◆ What this task involves ◆
Could the lines from the start of the data through the line with "SC.cycles.sample_clamp_indirect = 6.0" be set down exactly, with no pictures among them?
>> BEGIN
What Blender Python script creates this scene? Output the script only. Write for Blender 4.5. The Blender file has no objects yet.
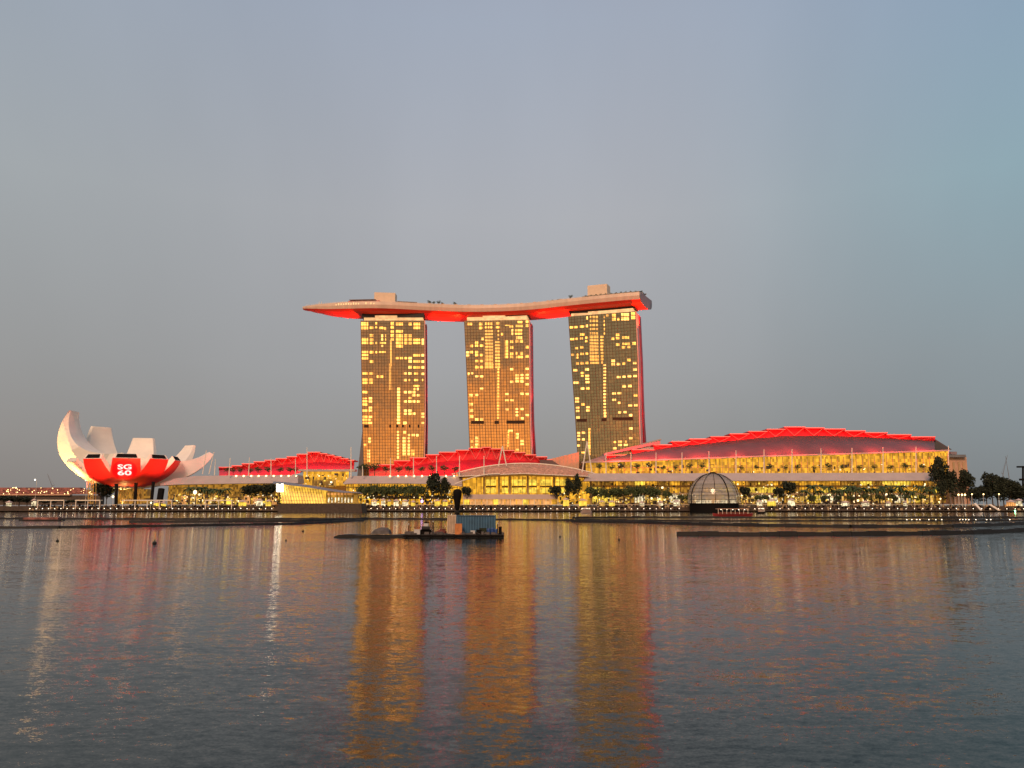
import bpy, bmesh, math, random
from mathutils import Vector, Matrix
from mathutils.bvhtree import BVHTree
R = math.radians
rnd = random.Random(7)
SC = bpy.context.scene
COL = SC.collection

# ------------------------------------------------------------------ camera
F = 770.0
PITCH = math.atan(121.5/F)
CAMZ = 4.8
cd = bpy.data.cameras.new('camera'); cam = bpy.data.objects.new('camera', cd); COL.objects.link(cam)
cd.sensor_width = 36; cd.lens = F/1024*36; cd.clip_start = 0.3; cd.clip_end = 30000
cam.location = (0, 0, CAMZ); cam.rotation_euler = (math.pi/2+PITCH, 0, 0)
SC.camera = cam
# ------------------------------------------------------------------ view
SC.view_settings.view_transform = 'Standard'; SC.view_settings.look = 'None'
SC.view_settings.exposure = 0.0; SC.view_settings.gamma = 1
SC.cycles.use_denoising = True
SC.cycles.max_bounces = 6; SC.cycles.glossy_bounces = 4; SC.cycles.diffuse_bounces = 2
SC.cycles.transparent_max_bounces = 12
SC.cycles.sample_clamp_indirect = 6.0

# ------------------------------------------------------------------ sky: after sunset, the glow is behind the camera
world = bpy.data.worlds.new('World'); SC.world = world; world.use_nodes = True
wn = world.node_tree.nodes; wl = world.node_tree.links
def wmath(op, a, b=None, c=None, clamp=False):
    n = wn.new('ShaderNodeMath'); n.operation = op; n.use_clamp = clamp
    for i, v in enumerate((a, b, c)):
        if v is None: continue
        if isinstance(v, (int, float)): n.inputs[i].default_value = v
        else: wl.new(v, n.inputs[i])
    return n.outputs[0]
def wramp(fac, stops):
    n = wn.new('ShaderNodeValToRGB'); wl.new(fac, n.inputs[0]); e = n.color_ramp.elements
    while len(e) < len(stops): e.new(0.5)
    for i, (p, c) in enumerate(stops): e[i].position = p; e[i].color = (*c, 1)
    return n.outputs[0]
def wsmooth(v, a, b):
    n = wn.new('ShaderNodeMapRange'); n.interpolation_type = 'SMOOTHSTEP'; wl.new(v, n.inputs[0])
    n.inputs[1].default_value = a; n.inputs[2].default_value = b; return n.outputs[0]
def wmix(f, a, b, mode='MIX'):
    n = wn.new('ShaderNodeMix'); n.data_type = 'RGBA'; n.blend_type = mode
    if isinstance(f, (int, float)): n.inputs[0].default_value = f
    else: wl.new(f, n.inputs[0])
    wl.new(a, n.inputs[6])
    if isinstance(b, tuple): n.inputs[7].default_value = (*b, 1)
    else: wl.new(b, n.inputs[7])
    return n.outputs[2]
def srgb(r, g, b):
    f = lambda c: (c/255/12.92) if c/255 <= .04045 else ((c/255+.055)/1.055)**2.4
    return (f(r), f(g), f(b))
SUN_EL = R(38.0)
sky = wn.new('ShaderNodeTexSky'); sky.sky_type = 'NISHITA'; sky.sun_disc = False
sky.sun_elevation = SUN_EL; sky.sun_rotation = R(196); sky.dust_density = 3.0
tc = wn.new('ShaderNodeTexCoord'); sx = wn.new('ShaderNodeSeparateXYZ'); wl.new(tc.outputs['Generated'], sx.inputs[0])
X, Y_, Z = sx.outputs
zz = wmath('MAXIMUM', Z, 0.0)
east = wramp(zz, [(0.0, srgb(139,134,131)), (0.08, srgb(147,145,143)), (0.17, srgb(157,157,158)), (0.36, srgb(167,169,174)),
                  (0.56, srgb(158,167,182)), (0.70, srgb(150,158,178)), (1.0, srgb(100,116,142))])
right = wramp(zz, [(0.0, srgb(120,124,126)), (0.08, srgb(128,136,140)), (0.17, srgb(134,145,150)), (0.36, srgb(138,165,175)), (0.56, srgb(136,160,184)), (1.0, srgb(92,112,142))])
left = wramp(zz, [(0.0, srgb(130,124,120)), (0.08, srgb(142,138,135)), (0.17, srgb(148,148,147)), (0.36, srgb(157,163,166)), (0.56, srgb(150,161,174)), (1.0, srgb(92,110,136))])
sky_col = wmix(wsmooth(X, 0.13, 0.62), east, right)
sky_col = wmix(wsmooth(X, -0.12, -0.66), sky_col, left)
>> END
◆ Exercise solution ◆
What Blender Python script creates this scene? Output the script only. Write for Blender 4.5. The Blender file has no objects yet.
import bpy, bmesh, math, random
from mathutils import Vector, Matrix
from mathutils.bvhtree import BVHTree
R = math.radians
rnd = random.Random(7)
SC = bpy.context.scene
COL = SC.collection

# ------------------------------------------------------------------ camera
F = 770.0
PITCH = math.atan(121.5/F)
CAMZ = 4.8
cd = bpy.data.cameras.new('camera'); cam = bpy.data.objects.new('camera', cd); COL.objects.link(cam)
cd.sensor_width = 36; cd.lens = F/1024*36; cd.clip_start = 0.3; cd.clip_end = 30000
cam.location = (0, 0, CAMZ); cam.rotation_euler = (math.pi/2+PITCH, 0, 0)
SC.camera = cam
# ------------------------------------------------------------------ view
SC.view_settings.view_transform = 'Standard'; SC.view_settings.look = 'None'
SC.view_settings.exposure = 0.0; SC.view_settings.gamma = 1
SC.cycles.use_denoising = True
SC.cycles.max_bounces = 6; SC.cycles.glossy_bounces = 4; SC.cycles.diffuse_bounces = 2
SC.cycles.transparent_max_bounces = 12
SC.cycles.sample_clamp_indirect = 6.0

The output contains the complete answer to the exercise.